DIRECTIVE ▸
Restate every line of the material, word for word.

DATA SECTION ▸
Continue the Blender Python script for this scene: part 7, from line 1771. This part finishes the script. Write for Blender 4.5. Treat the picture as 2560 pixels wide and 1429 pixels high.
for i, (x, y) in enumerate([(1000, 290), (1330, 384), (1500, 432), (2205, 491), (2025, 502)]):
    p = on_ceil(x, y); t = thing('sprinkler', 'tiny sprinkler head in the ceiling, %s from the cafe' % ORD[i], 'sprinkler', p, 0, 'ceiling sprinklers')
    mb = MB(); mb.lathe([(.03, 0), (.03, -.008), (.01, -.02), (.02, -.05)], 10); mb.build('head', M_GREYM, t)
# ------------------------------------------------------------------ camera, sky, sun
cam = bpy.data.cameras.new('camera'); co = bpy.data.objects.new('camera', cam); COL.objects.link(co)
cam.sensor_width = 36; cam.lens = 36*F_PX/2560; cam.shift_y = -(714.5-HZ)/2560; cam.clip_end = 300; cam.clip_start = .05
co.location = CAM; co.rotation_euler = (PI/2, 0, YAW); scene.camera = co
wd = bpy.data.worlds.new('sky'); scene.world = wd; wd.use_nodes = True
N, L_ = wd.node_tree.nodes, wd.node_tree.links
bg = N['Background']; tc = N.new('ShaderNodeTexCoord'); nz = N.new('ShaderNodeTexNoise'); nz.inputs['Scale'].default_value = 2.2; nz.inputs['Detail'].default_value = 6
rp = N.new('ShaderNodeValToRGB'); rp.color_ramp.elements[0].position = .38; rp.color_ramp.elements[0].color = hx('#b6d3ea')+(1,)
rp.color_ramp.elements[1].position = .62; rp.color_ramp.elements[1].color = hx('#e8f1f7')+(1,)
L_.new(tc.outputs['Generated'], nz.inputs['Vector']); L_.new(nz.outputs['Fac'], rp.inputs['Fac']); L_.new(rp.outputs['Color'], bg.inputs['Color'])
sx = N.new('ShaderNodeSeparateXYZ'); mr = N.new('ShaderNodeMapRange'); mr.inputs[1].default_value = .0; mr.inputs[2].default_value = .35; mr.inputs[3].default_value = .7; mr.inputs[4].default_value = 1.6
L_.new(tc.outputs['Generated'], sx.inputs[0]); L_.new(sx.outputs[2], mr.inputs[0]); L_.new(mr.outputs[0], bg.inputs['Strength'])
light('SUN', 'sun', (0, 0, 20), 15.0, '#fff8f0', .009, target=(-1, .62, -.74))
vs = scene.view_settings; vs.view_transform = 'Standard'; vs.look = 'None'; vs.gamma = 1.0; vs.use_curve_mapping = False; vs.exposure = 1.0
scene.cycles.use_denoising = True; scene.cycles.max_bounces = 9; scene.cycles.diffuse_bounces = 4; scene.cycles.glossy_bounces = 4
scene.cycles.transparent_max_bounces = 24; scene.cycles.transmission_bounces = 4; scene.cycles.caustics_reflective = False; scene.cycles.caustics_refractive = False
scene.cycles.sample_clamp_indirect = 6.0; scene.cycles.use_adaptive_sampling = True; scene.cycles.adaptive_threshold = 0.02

ANSWER TO THIS EXERCISE ▸
Continue the Blender Python script for this scene: part 7, from line 1771. This part finishes the script. Write for Blender 4.5. Treat the picture as 2560 pixels wide and 1429 pixels high.
for i, (x, y) in enumerate([(1000, 290), (1330, 384), (1500, 432), (2205, 491), (2025, 502)]):
    p = on_ceil(x, y); t = thing('sprinkler', 'tiny sprinkler head in the ceiling, %s from the cafe' % ORD[i], 'sprinkler', p, 0, 'ceiling sprinklers')
    mb = MB(); mb.lathe([(.03, 0), (.03, -.008), (.01, -.02), (.02, -.05)], 10); mb.build('head', M_GREYM, t)
# ------------------------------------------------------------------ camera, sky, sun
cam = bpy.data.cameras.new('camera'); co = bpy.data.objects.new('camera', cam); COL.objects.link(co)
cam.sensor_width = 36; cam.lens = 36*F_PX/2560; cam.shift_y = -(714.5-HZ)/2560; cam.clip_end = 300; cam.clip_start = .05
co.location = CAM; co.rotation_euler = (PI/2, 0, YAW); scene.camera = co
wd = bpy.data.worlds.new('sky'); scene.world = wd; wd.use_nodes = True
N, L_ = wd.node_tree.nodes, wd.node_tree.links
bg = N['Background']; tc = N.new('ShaderNodeTexCoord'); nz = N.new('ShaderNodeTexNoise'); nz.inputs['Scale'].default_value = 2.2; nz.inputs['Detail'].default_value = 6
rp = N.new('ShaderNodeValToRGB'); rp.color_ramp.elements[0].position = .38; rp.color_ramp.elements[0].color = hx('#b6d3ea')+(1,)
rp.color_ramp.elements[1].position = .62; rp.color_ramp.elements[1].color = hx('#e8f1f7')+(1,)
L_.new(tc.outputs['Generated'], nz.inputs['Vector']); L_.new(nz.outputs['Fac'], rp.inputs['Fac']); L_.new(rp.outputs['Color'], bg.inputs['Color'])
sx = N.new('ShaderNodeSeparateXYZ'); mr = N.new('ShaderNodeMapRange'); mr.inputs[1].default_value = .0; mr.inputs[2].default_value = .35; mr.inputs[3].default_value = .7; mr.inputs[4].default_value = 1.6
L_.new(tc.outputs['Generated'], sx.inputs[0]); L_.new(sx.outputs[2], mr.inputs[0]); L_.new(mr.outputs[0], bg.inputs['Strength'])
light('SUN', 'sun', (0, 0, 20), 15.0, '#fff8f0', .009, target=(-1, .62, -.74))
vs = scene.view_settings; vs.view_transform = 'Standard'; vs.look = 'None'; vs.gamma = 1.0; vs.use_curve_mapping = False; vs.exposure = 1.0
scene.cycles.use_denoising = True; scene.cycles.max_bounces = 9; scene.cycles.diffuse_bounces = 4; scene.cycles.glossy_bounces = 4
scene.cycles.transparent_max_bounces = 24; scene.cycles.transmission_bounces = 4; scene.cycles.caustics_reflective = False; scene.cycles.caustics_refractive = False
scene.cycles.sample_clamp_indirect = 6.0; scene.cycles.use_adaptive_sampling = True; scene.cycles.adaptive_threshold = 0.02